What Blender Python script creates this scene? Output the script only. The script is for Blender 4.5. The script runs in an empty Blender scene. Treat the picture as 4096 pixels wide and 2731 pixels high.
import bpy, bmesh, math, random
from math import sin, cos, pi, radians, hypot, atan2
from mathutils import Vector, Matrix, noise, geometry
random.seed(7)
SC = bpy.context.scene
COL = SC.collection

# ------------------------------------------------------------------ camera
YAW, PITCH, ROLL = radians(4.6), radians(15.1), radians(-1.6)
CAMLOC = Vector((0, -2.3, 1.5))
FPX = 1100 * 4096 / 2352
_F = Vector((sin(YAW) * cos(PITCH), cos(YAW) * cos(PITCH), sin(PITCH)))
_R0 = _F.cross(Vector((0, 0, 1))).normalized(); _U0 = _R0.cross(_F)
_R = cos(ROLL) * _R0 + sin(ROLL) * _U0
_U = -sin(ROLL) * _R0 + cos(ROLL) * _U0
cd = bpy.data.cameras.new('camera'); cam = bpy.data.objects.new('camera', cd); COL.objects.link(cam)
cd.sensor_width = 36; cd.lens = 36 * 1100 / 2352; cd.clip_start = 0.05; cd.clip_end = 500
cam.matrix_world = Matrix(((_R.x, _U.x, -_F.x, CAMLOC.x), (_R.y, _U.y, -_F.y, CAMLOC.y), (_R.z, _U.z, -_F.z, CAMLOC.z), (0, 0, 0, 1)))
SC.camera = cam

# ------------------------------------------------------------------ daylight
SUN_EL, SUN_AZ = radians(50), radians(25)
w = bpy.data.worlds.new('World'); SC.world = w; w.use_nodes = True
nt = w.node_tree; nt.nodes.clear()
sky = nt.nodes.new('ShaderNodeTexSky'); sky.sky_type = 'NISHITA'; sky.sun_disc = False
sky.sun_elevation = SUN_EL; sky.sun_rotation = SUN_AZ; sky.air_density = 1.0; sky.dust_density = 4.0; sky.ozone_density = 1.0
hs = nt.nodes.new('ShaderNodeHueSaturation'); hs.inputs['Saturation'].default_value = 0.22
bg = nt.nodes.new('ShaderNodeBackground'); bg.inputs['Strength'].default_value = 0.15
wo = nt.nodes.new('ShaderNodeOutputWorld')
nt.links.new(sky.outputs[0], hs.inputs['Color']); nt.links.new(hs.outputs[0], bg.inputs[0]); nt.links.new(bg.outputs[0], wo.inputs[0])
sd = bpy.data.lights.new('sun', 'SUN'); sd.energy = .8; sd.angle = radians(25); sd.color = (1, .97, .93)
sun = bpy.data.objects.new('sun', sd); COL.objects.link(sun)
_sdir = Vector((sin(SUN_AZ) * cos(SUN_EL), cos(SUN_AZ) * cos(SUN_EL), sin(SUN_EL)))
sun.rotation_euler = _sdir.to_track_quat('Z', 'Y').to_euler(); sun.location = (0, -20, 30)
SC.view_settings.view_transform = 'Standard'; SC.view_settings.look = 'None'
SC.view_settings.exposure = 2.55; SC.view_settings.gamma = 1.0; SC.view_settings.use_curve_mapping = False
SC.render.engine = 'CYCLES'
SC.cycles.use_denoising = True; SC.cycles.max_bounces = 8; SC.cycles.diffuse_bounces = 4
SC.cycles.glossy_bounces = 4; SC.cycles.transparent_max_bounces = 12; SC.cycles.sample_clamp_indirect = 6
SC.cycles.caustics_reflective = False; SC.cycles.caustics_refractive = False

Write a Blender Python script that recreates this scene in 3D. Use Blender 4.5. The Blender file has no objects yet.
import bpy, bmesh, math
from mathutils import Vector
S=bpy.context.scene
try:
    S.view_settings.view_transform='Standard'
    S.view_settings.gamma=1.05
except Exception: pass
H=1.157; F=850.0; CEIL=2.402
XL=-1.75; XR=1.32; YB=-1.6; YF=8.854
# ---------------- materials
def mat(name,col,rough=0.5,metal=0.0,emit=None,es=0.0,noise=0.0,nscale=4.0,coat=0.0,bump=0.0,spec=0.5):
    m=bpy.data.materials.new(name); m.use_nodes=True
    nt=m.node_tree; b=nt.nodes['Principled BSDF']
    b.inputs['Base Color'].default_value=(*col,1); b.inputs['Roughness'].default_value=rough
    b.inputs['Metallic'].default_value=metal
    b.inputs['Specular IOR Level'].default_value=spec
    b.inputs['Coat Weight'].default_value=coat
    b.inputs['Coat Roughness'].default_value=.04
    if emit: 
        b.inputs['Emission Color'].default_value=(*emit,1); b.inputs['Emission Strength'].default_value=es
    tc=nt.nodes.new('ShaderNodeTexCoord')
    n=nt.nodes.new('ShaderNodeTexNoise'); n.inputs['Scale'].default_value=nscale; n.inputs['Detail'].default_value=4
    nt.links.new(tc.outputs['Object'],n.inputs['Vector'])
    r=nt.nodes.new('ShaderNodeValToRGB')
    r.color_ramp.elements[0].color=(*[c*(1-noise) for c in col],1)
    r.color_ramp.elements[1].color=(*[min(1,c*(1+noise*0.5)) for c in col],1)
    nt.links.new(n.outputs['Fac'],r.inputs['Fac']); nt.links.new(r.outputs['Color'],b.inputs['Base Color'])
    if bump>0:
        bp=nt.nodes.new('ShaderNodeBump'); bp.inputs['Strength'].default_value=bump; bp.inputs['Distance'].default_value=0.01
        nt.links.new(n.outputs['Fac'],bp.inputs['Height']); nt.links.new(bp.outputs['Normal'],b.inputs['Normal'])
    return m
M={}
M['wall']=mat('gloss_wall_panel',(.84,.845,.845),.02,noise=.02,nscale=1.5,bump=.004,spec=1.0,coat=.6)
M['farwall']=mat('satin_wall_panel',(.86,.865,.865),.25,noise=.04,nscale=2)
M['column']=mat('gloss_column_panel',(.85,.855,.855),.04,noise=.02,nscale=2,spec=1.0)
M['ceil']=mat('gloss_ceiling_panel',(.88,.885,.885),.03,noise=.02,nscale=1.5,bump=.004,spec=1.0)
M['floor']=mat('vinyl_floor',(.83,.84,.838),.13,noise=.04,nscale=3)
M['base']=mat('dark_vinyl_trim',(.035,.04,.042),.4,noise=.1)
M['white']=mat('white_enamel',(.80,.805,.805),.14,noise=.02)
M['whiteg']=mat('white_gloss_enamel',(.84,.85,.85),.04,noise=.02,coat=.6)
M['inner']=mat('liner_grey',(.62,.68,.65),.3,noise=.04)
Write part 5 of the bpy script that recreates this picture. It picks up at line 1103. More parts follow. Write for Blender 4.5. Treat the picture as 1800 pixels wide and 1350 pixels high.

○ ○ ○ ○ ○ ○ ○

● Task brief: Restate each record exactly as written.

● The answer:
What Blender Python script creates this scene? Output the script only. The script is for Blender 4.5. The script runs in an empty Blender scene. Treat the picture as 4096 pixels wide and 2731 pixels high.
import bpy, bmesh, math, random
from math import sin, cos, pi, radians, hypot, atan2
from mathutils import Vector, Matrix, noise, geometry
random.seed(7)
SC = bpy.context.scene
COL = SC.collection

# ------------------------------------------------------------------ camera
YAW, PITCH, ROLL = radians(4.6), radians(15.1), radians(-1.6)
CAMLOC = Vector((0, -2.3, 1.5))
FPX = 1100 * 4096 / 2352
_F = Vector((sin(YAW) * cos(PITCH), cos(YAW) * cos(PITCH), sin(PITCH)))
_R0 = _F.cross(Vector((0, 0, 1))).normalized(); _U0 = _R0.cross(_F)
_R = cos(ROLL) * _R0 + sin(ROLL) * _U0
_U = -sin(ROLL) * _R0 + cos(ROLL) * _U0
cd = bpy.data.cameras.new('camera'); cam = bpy.data.objects.new('camera', cd); COL.objects.link(cam)
cd.sensor_width = 36; cd.lens = 36 * 1100 / 2352; cd.clip_start = 0.05; cd.clip_end = 500
cam.matrix_world = Matrix(((_R.x, _U.x, -_F.x, CAMLOC.x), (_R.y, _U.y, -_F.y, CAMLOC.y), (_R.z, _U.z, -_F.z, CAMLOC.z), (0, 0, 0, 1)))
SC.camera = cam

# ------------------------------------------------------------------ daylight
SUN_EL, SUN_AZ = radians(50), radians(25)
w = bpy.data.worlds.new('World'); SC.world = w; w.use_nodes = True
nt = w.node_tree; nt.nodes.clear()
sky = nt.nodes.new('ShaderNodeTexSky'); sky.sky_type = 'NISHITA'; sky.sun_disc = False
sky.sun_elevation = SUN_EL; sky.sun_rotation = SUN_AZ; sky.air_density = 1.0; sky.dust_density = 4.0; sky.ozone_density = 1.0
hs = nt.nodes.new('ShaderNodeHueSaturation'); hs.inputs['Saturation'].default_value = 0.22
bg = nt.nodes.new('ShaderNodeBackground'); bg.inputs['Strength'].default_value = 0.15
wo = nt.nodes.new('ShaderNodeOutputWorld')
nt.links.new(sky.outputs[0], hs.inputs['Color']); nt.links.new(hs.outputs[0], bg.inputs[0]); nt.links.new(bg.outputs[0], wo.inputs[0])
sd = bpy.data.lights.new('sun', 'SUN'); sd.energy = .8; sd.angle = radians(25); sd.color = (1, .97, .93)
sun = bpy.data.objects.new('sun', sd); COL.objects.link(sun)
_sdir = Vector((sin(SUN_AZ) * cos(SUN_EL), cos(SUN_AZ) * cos(SUN_EL), sin(SUN_EL)))
sun.rotation_euler = _sdir.to_track_quat('Z', 'Y').to_euler(); sun.location = (0, -20, 30)
SC.view_settings.view_transform = 'Standard'; SC.view_settings.look = 'None'
SC.view_settings.exposure = 2.55; SC.view_settings.gamma = 1.0; SC.view_settings.use_curve_mapping = False
SC.render.engine = 'CYCLES'
SC.cycles.use_denoising = True; SC.cycles.max_bounces = 8; SC.cycles.diffuse_bounces = 4
SC.cycles.glossy_bounces = 4; SC.cycles.transparent_max_bounces = 12; SC.cycles.sample_clamp_indirect = 6
SC.cycles.caustics_reflective = False; SC.cycles.caustics_refractive = False

Write a Blender Python script that recreates this scene in 3D. Use Blender 4.5. The Blender file has no objects yet.
import bpy, bmesh, math
from mathutils import Vector
S=bpy.context.scene
try:
    S.view_settings.view_transform='Standard'
    S.view_settings.gamma=1.05
except Exception: pass
H=1.157; F=850.0; CEIL=2.402
XL=-1.75; XR=1.32; YB=-1.6; YF=8.854
# ---------------- materials
def mat(name,col,rough=0.5,metal=0.0,emit=None,es=0.0,noise=0.0,nscale=4.0,coat=0.0,bump=0.0,spec=0.5):
    m=bpy.data.materials.new(name); m.use_nodes=True
    nt=m.node_tree; b=nt.nodes['Principled BSDF']
    b.inputs['Base Color'].default_value=(*col,1); b.inputs['Roughness'].default_value=rough
    b.inputs['Metallic'].default_value=metal
    b.inputs['Specular IOR Level'].default_value=spec
    b.inputs['Coat Weight'].default_value=coat
    b.inputs['Coat Roughness'].default_value=.04
    if emit: 
        b.inputs['Emission Color'].default_value=(*emit,1); b.inputs['Emission Strength'].default_value=es
    tc=nt.nodes.new('ShaderNodeTexCoord')
    n=nt.nodes.new('ShaderNodeTexNoise'); n.inputs['Scale'].default_value=nscale; n.inputs['Detail'].default_value=4
    nt.links.new(tc.outputs['Object'],n.inputs['Vector'])
    r=nt.nodes.new('ShaderNodeValToRGB')
    r.color_ramp.elements[0].color=(*[c*(1-noise) for c in col],1)
    r.color_ramp.elements[1].color=(*[min(1,c*(1+noise*0.5)) for c in col],1)
    nt.links.new(n.outputs['Fac'],r.inputs['Fac']); nt.links.new(r.outputs['Color'],b.inputs['Base Color'])
    if bump>0:
        bp=nt.nodes.new('ShaderNodeBump'); bp.inputs['Strength'].default_value=bump; bp.inputs['Distance'].default_value=0.01
        nt.links.new(n.outputs['Fac'],bp.inputs['Height']); nt.links.new(bp.outputs['Normal'],b.inputs['Normal'])
    return m
M={}
M['wall']=mat('gloss_wall_panel',(.84,.845,.845),.02,noise=.02,nscale=1.5,bump=.004,spec=1.0,coat=.6)
M['farwall']=mat('satin_wall_panel',(.86,.865,.865),.25,noise=.04,nscale=2)
M['column']=mat('gloss_column_panel',(.85,.855,.855),.04,noise=.02,nscale=2,spec=1.0)
M['ceil']=mat('gloss_ceiling_panel',(.88,.885,.885),.03,noise=.02,nscale=1.5,bump=.004,spec=1.0)
M['floor']=mat('vinyl_floor',(.83,.84,.838),.13,noise=.04,nscale=3)
M['base']=mat('dark_vinyl_trim',(.035,.04,.042),.4,noise=.1)
M['white']=mat('white_enamel',(.80,.805,.805),.14,noise=.02)
M['whiteg']=mat('white_gloss_enamel',(.84,.85,.85),.04,noise=.02,coat=.6)
M['inner']=mat('liner_grey',(.62,.68,.65),.3,noise=.04)
Write part 5 of the bpy script that recreates this picture. It picks up at line 1103. More parts follow. Write for Blender 4.5. Treat the picture as 1800 pixels wide and 1350 pixels high.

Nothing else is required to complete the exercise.